Wednesday, March 23, 2011

NAACP

WORCESTER, Mass. – The NAACP's newly revived Worcester chapter elected a 28-year-old openly gay black man as its president this month. In New Jersey, a branch of the organization outside Atlantic City chose a Honduran immigrant to lead it last year. And in Mississippi, the Jackson State University chapter recently turned to a 30-something white man.

Founded more than a century ago to promote black equality, the National Association for the Advancement of Colored People is seeing remarkable diversity in its leadership ranks — the result of an aggressive effort over the past four or five years to boost NAACP membership and broaden the civil rights organization's agenda to confront prejudice in its many forms.

"This is the new NAACP," said Clark University political science professor Ravi Perry, the new chapter president in Worcester. "This is a human rights organization, and we have an obligation to fight discrimination at all levels."

NAACP branches have been recruiting gays, immigrants and young people who grew up in a world far removed from the landmark 1954 Brown vs. Board of Education ruling that outlawed school segregation. Now, leadership positions that were once held only by blacks are being filled by members of other racial or ethnic groups.

I must admit I haven't always been a fan of the NAACP. I don't like Jessie Jackson or Al Sharpton, because they often use race as an excuse rather than an inherent trait.

This new version of the NAACP sounds like my type of organization. I'm going to look into membership I think.

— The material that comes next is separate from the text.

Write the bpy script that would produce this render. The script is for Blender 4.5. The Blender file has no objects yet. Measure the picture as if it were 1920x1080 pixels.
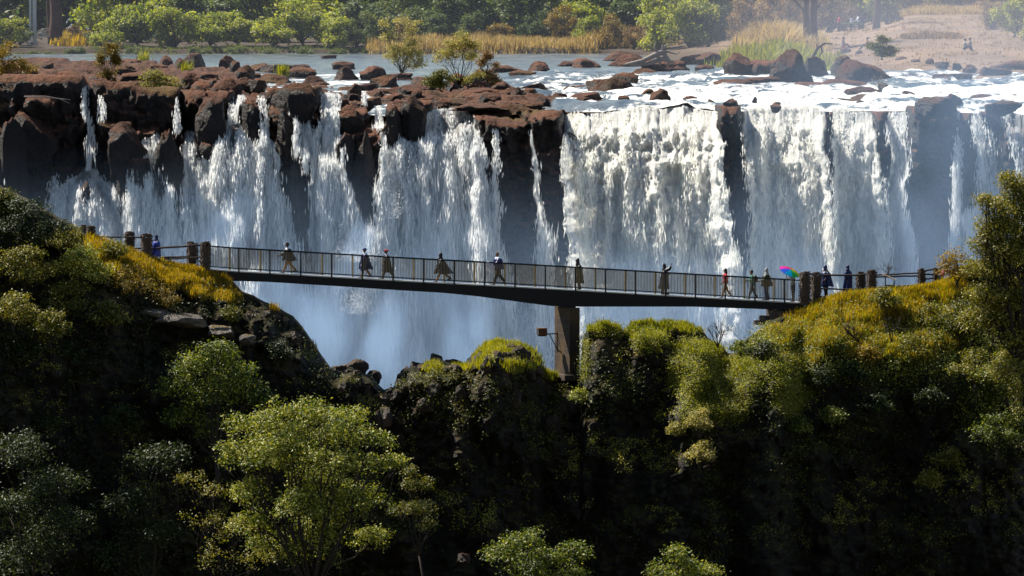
import bpy, bmesh, math, random
import numpy as np
from mathutils import Vector, Matrix

# ------------------------------------------------------------------ camera, sky, sun, exposure
S = bpy.context.scene
COL = S.collection
F = 16500.0                     # focal length in pixels of a 1920 wide frame
PITCH = math.atan(740 / F)
CZ = 14.3                       # camera height above the river lip
cam_data = bpy.data.cameras.new("camera")
cam_data.sensor_width = 36.0
cam_data.lens = F / 1920 * 36.0
cam_data.clip_start = 1.0
cam_data.clip_end = 6000.0
cam = bpy.data.objects.new("camera", cam_data)
COL.objects.link(cam)
cam.location = (0, 0, CZ)
cam.rotation_euler = (math.pi / 2 - PITCH, 0, 0)
S.camera = cam

SUN = Vector((-0.52, 0.36, 0.78)).normalized()
ELEV = math.asin(SUN.z)
world = bpy.data.worlds.new("World")
S.world = world
world.use_nodes = True
wt = world.node_tree
wt.nodes.clear()
wo = wt.nodes.new("ShaderNodeOutputWorld")
wb = wt.nodes.new("ShaderNodeBackground")
ws = wt.nodes.new("ShaderNodeTexSky")
ws.sky_type = 'NISHITA'
ws.sun_disc = False
ws.sun_elevation = ELEV
ws.sun_rotation = math.atan2(SUN.x, SUN.y)
ws.altitude = 900
ws.air_density = 1.2
ws.dust_density = 0.4
wb.inputs["Strength"].default_value = 0.05
wt.links.new(ws.outputs[0], wb.inputs[0])
wt.links.new(wb.outputs[0], wo.inputs[0])
sd = bpy.data.lights.new("sun", 'SUN')
sd.energy = 5.0
sd.angle = math.radians(0.5)
sd.color = (1.0, 0.93, 0.80)
so = bpy.data.objects.new("sun", sd)
COL.objects.link(so)
so.rotation_euler = SUN.to_track_quat('Z', 'Y').to_euler()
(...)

I've got some extra dollars that need donating, and I'm certainly not going to give it to Obama or the Democrats. I do have some reserved for the Republican nominee for President though.

I've always been perplexed by the homophobia in the black community. You'd think a group that endured a history of racism would know what it's like to be thought less of just because of the way you are. It's a masculinity thing I guess.

If the NAACP is changing that.. really changing the perceptions of gay people in the black community, I can get behind that.